Quand cette symphonie démarre, c’est comme si notre pauvre terre s’arrêtait de tourner, comme si l’horloge universelle qui dirige nos vies stoppait son avancée destructrice. Il faut écouter Zeit comme un hermite , coupé de toute perturbation auditive et visuelle. C’est là, dans cet exil volontaire, que l’album vous enferme dans ses décors torturés. Ne vous débattez surtout pas, n’essayer pas de trouver dans cette mer d’idées noires une trace de lumière apaisante. Il faut plonger au fond de cet abysse pour que sa beauté angoissante pénètre votre esprit.
C’est une œuvre que l’on explore en apnée, un mouroir qui vous étouffe et vous fait revivre, vous effraie et vous émerveille.

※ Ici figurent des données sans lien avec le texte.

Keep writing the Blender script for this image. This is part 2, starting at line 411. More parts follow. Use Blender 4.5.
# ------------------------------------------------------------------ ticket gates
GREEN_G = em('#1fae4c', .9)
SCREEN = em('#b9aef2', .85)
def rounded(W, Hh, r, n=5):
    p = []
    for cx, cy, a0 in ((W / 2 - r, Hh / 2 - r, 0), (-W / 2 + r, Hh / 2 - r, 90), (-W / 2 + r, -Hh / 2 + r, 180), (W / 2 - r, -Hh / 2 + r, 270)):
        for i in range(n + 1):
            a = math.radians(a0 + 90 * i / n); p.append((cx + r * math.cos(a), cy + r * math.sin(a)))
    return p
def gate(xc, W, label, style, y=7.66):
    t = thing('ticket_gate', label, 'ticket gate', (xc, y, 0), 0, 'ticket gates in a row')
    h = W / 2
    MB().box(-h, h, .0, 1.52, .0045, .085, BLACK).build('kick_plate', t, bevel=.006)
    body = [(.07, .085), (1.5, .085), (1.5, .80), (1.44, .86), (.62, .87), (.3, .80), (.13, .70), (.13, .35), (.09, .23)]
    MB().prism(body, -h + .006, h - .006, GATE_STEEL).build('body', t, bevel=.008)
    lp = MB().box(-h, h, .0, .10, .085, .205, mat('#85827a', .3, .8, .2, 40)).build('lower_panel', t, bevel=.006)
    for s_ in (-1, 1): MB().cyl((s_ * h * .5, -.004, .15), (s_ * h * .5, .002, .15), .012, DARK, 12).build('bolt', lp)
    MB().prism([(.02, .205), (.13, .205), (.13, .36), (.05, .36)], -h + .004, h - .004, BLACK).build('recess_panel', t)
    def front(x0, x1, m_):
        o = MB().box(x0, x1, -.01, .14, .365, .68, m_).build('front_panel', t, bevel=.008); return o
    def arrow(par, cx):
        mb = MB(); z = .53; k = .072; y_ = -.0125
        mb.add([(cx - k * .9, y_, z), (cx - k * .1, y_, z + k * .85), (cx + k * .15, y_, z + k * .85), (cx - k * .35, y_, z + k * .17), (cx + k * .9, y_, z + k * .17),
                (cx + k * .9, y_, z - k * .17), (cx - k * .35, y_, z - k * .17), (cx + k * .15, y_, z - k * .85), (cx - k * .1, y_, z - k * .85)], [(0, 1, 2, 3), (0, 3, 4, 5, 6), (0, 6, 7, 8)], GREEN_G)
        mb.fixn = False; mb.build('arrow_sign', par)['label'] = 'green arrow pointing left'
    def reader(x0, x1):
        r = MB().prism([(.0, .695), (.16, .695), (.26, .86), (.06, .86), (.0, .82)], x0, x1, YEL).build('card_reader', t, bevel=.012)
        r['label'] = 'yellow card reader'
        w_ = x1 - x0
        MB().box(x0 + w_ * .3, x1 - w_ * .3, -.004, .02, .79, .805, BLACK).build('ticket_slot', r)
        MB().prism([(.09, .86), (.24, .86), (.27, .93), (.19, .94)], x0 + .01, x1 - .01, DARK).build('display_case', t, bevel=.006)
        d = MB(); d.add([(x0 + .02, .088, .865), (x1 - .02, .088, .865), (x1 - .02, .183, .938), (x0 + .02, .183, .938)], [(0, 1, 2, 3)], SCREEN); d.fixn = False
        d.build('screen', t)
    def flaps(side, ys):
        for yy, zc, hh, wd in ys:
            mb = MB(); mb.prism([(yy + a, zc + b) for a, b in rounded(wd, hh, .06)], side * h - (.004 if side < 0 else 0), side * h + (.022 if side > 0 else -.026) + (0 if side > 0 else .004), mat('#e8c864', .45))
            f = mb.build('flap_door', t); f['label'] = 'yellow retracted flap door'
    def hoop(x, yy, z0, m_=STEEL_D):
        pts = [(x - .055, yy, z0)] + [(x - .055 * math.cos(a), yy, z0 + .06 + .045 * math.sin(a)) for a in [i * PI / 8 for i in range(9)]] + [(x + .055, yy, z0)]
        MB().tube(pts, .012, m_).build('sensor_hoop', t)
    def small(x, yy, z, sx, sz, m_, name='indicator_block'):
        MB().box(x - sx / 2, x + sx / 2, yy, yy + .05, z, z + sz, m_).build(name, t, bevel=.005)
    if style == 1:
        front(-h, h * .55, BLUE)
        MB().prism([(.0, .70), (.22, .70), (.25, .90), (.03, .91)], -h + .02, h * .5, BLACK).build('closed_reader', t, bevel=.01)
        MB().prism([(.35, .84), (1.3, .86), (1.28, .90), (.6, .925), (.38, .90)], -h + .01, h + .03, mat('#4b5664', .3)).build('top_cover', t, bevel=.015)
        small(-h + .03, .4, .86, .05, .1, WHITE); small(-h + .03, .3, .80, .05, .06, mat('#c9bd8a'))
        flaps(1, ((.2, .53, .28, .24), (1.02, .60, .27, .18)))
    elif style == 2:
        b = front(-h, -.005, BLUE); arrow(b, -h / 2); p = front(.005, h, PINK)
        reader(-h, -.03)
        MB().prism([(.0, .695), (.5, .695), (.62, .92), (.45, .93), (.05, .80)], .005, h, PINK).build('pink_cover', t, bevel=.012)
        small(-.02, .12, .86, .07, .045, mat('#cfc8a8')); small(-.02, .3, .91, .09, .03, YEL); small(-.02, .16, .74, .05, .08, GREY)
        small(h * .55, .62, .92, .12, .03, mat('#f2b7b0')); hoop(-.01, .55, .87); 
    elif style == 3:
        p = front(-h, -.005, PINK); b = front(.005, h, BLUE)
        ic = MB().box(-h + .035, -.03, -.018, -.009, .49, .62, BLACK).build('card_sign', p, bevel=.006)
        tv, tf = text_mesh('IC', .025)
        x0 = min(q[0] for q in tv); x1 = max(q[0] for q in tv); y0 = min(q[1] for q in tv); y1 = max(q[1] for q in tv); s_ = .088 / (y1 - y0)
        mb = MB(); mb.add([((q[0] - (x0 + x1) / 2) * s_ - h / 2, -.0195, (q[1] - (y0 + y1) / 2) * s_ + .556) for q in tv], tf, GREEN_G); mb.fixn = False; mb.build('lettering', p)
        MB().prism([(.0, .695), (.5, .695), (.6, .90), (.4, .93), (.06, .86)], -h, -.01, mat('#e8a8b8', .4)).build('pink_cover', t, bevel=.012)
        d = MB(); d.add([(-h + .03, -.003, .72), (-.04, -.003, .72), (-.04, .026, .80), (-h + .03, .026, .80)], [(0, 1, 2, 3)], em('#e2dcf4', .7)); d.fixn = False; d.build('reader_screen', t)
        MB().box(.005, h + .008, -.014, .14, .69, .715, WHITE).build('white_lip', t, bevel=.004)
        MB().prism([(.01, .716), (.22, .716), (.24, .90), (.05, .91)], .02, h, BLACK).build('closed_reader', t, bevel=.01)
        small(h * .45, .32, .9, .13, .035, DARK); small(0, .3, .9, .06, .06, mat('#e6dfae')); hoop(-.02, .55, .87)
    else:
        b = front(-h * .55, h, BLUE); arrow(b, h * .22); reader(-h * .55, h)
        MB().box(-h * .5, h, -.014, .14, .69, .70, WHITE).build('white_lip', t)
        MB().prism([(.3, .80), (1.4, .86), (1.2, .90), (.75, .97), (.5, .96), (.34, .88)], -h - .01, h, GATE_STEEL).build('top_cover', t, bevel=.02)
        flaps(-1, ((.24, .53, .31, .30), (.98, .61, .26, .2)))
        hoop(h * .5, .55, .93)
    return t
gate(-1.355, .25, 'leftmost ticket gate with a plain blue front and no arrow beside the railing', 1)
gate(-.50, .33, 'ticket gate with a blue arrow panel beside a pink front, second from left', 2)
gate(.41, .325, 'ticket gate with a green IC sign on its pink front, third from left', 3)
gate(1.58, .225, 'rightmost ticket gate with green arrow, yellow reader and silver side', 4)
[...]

Et ne comptez pas sur les percussions pour vous sauver de cette torture jouissive , il n’en subsiste aucune trace. Si vous avez le courage de plonger entièrement dans cet univers tourmenté, ce qui vous apparaissait au départ comme une suite de gémissements menaçants devient progressivement plus uniforme. Les plaintes robotiques entrent alors dans un lyrisme d’outre-tombe.
Sombre comme une nuit sans lune , triste comme un matin sans soleil , ce décor est pourtant d’une beauté inoubliable. Malgré sa froideur glaciale, malgré le coma déprimant dans lequel il vous plonge, on ne demande qu’à revivre l’expérience quand les derniers échos de Zeit s’éteignent. Quand le temps reprend sa marche inexorable, quand nous sommes forcés de quitter cet exil que nous voudrions continuer éternellement, les sensations terrestres nous paraissent bien futiles.